How do our beliefs about difference influence the ways in which we see and choose to interact with each other?
Over the next five lessons, students will examine the human tendency to divide ourselves into groups. They will also consider how groups decide whom to include and whom to exclude as well as the benefits of being part of an “in” group and the consequences of being in an “out” group.
On the first day of this two-period lesson, students will respond to a reflection by a student named Eve Shalen, who describes the feeling of being excluded by her peers and how her strong desire to belong influenced her decisions one afternoon on the playground. First, students will reflect on times when they felt included or excluded from a group, as well as times when they may have included or excluded others. Then, after reading Eve’s story, they will consider why we humans have a need to separate ourselves into groups and how these groups play out at our schools and in our local communities. Finally, in a journal response, students will provide words of advice to Eve Shalen for how she might hold on to her identity while also being part of a group.
In the second class period of this lesson, students will look at the range of responses individuals have when they choose how to react to exclusion, discrimination, and injustice. After first defining bystander, victim, perpetrator, and upstander, students will respond to questions about how the students in Eve Shalen’s story reacted and discuss how the universal desire to belong can influence how we respond in the face of injustice or unfairness.

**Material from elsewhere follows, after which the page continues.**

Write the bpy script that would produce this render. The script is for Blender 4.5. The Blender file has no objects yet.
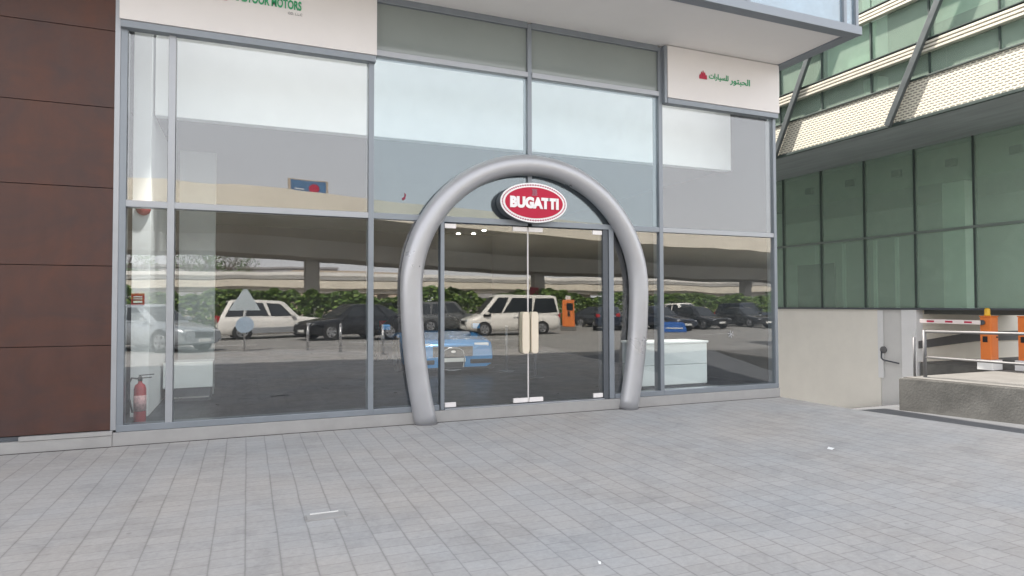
import bpy, bmesh, math, random
from mathutils import Vector, Matrix, noise
random.seed(7)
R = math.radians
scene = bpy.context.scene
COL = scene.collection
PI = math.pi

# ------------------------------------------------------------------ helpers
class MB:
    def __init__(s): s.bm = bmesh.new()
    def add(s, vs, fs, mi=0, smooth=False):
        v = [s.bm.verts.new(p) for p in vs]
        for f in fs:
            try:
                fc = s.bm.faces.new([v[i] for i in f]); fc.material_index = mi; fc.smooth = smooth
            except ValueError: pass
        return s
    def box(s, x0, x1, y0, y1, z0, z1, bev=0, mi=0, M=None):
        b = bmesh.new()
        bmesh.ops.create_cube(b, size=1)
        for v in b.verts:
            v.co = Vector(((x0+x1)/2+v.co.x*(x1-x0), (y0+y1)/2+v.co.y*(y1-y0), (z0+z1)/2+v.co.z*(z1-z0)))
        if bev: bmesh.ops.bevel(b, geom=b.edges[:], offset=bev, segments=2, affect='EDGES', profile=.6)
        return s.merge(b, mi, M)
    def merge(s, b, mi=0, M=None, smooth=None):
        b.verts.ensure_lookup_table()
        mp = {}
        for v in b.verts: mp[v] = s.bm.verts.new(M @ v.co if M else v.co)
        for f in b.faces:
            try:
                n = s.bm.faces.new([mp[v] for v in f.verts]); n.material_index = mi
                n.smooth = f.smooth if smooth is None else smooth
            except ValueError: pass
        b.free(); return s
    def tube(s, pts, r, seg=12, mi=0, cap=True):
        pts = [Vector(p) for p in pts]; rs = r if isinstance(r, (list, tuple)) else [r]*len(pts)
        t = (pts[1]-pts[0]).normalized()
        up = Vector((0, 0, 1)) if abs(t.z) < .9 else Vector((0, 1, 0))
        u = t.cross(up).normalized(); rings = []
        for i, p in enumerate(pts):
            a = pts[max(i-1, 0)]; b = pts[min(i+1, len(pts)-1)]
            t = (b-a).normalized(); u = (u - t*u.dot(t)).normalized(); w = t.cross(u)
            rings.append([s.bm.verts.new(p+(u*math.cos(2*PI*k/seg)+w*math.sin(2*PI*k/seg))*rs[i]) for k in range(seg)])
        for i in range(len(rings)-1):
            for k in range(seg):
                f = s.bm.faces.new((rings[i][k], rings[i][(k+1) % seg], rings[i+1][(k+1) % seg], rings[i+1][k])); f.smooth = True; f.material_index = mi
        if cap:
            for q in (rings[0][::-1], rings[-1]):
                f = s.bm.faces.new(q); f.material_index = mi
        return s
    def cyl(s, a, b, r, seg=20, mi=0): return s.tube([a, b], r, seg, mi)
    def lathe(s, prof, seg=24, mi=0, M=None):
        b = bmesh.new(); rings = []
        for r, z in prof: rings.append([b.verts.new((max(r, 1e-4)*math.cos(2*PI*k/seg), max(r, 1e-4)*math.sin(2*PI*k/seg), z)) for k in range(seg)])
        for i in range(len(rings)-1):
            for k in range(seg):
                f = b.faces.new((rings[i][k], rings[i][(k+1) % seg], rings[i+1][(k+1) % seg], rings[i+1][k])); f.smooth = True
        b.faces.new(rings[0][::-1]); b.faces.new(rings[-1])
        return s.merge(b, mi, M)
    def prism(s, poly, d, mi=0, M=None, bev=0):
        """poly in local XY extruded 0..d along +Z"""
        b = bmesh.new()
        v = [b.verts.new((p[0], p[1], 0)) for p in poly]; f = b.faces.new(v)
        e = bmesh.ops.extrude_face_region(b, geom=[f])
        bmesh.ops.translate(b, verts=[q for q in e['geom'] if isinstance(q, bmesh.types.BMVert)], vec=(0, 0, d))
        bmesh.ops.recalc_face_normals(b, faces=b.faces[:])
        if bev: bmesh.ops.bevel(b, geom=b.edges[:], offset=bev, segments=2, affect='EDGES')
        return s.merge(b, mi, M)
    def grid(s, rows, mi=0, smooth=True, cap=False):
        rr = [[s.bm.verts.new(p) for p in r] for r in rows]
        for i in range(len(rr)-1):
            for k in range(len(rr[i])-1):
                f = s.bm.faces.new((rr[i][k], rr[i][k+1], rr[i+1][k+1], rr[i+1][k])); f.smooth = smooth; f.material_index = mi
        if cap:
            for q in (rr[0][::-1], rr[-1]):
                f = s.bm.faces.new(q); f.material_index = mi
        return s
    def flatback(s, y):
        for v in s.bm.verts: v.co.y = min(v.co.y, y)
        return s
    def build(s, name, m, parent=None, loc=None, fixn=True):
        if fixn: bmesh.ops.recalc_face_normals(s.bm, faces=s.bm.faces[:])
        me = bpy.data.meshes.new(name); s.bm.to_mesh(me); s.bm.free()
        for q in (m if isinstance(m, (list, tuple)) else [m]): me.materials.append(q)
        o = bpy.data.objects.new(name, me); COL.objects.link(o)
        if parent: o.parent = parent
        if loc: o.location = loc
        return o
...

The “In” Group provides an opportunity to discuss themes such as conformity, peer pressure, and belonging—themes that resonate with students’ own experiences and that have shaped the behaviour of individuals throughout history. Often when students think about acts of injustice, they divide those involved into two groups: the victims and the perpetrators. Yet others contribute to the prevention or the perpetuation of injustice. For example, a bystander is someone who witnesses or knows about an act of injustice but chooses not to do anything about it. On the other hand, when confronted with information about an unjust act, an upstander takes steps to prevent or stop this act from continuing.
That being said, bystander and upstander behaviour is not always so clear. For example, under the label upstander, we often list those who take a variety of actions, including resistance and rescue. However, upstanders might also include those who are able to maintain a part of their identity despite opposition, such as people who continue to secretly practice their religious faith despite persecution or others who refuse to give up hope in the face of injustice and adversity. The term bystander can be even more complicated. In most dictionaries, it means a person who is simply “standing by” or who is present without taking part in what is going on—a passive spectator. But some scholars, like psychologist Ervin Staub, believe that even passive spectators play a crucial role in defining the meaning of events by implicitly approving the actions of perpetrators. The choice not to act or speak up is still a choice.
It is important to recognise that it is not these labels themselves, as words, that matter; it is the way we think and talk about the actions (or inactions) of others that helps us both understand history and make connections to the choices we all make in the present. In addition, it is important to remember that individuals and groups usually do not fit into only one category. Instead, they may move into and out of these roles throughout their lives.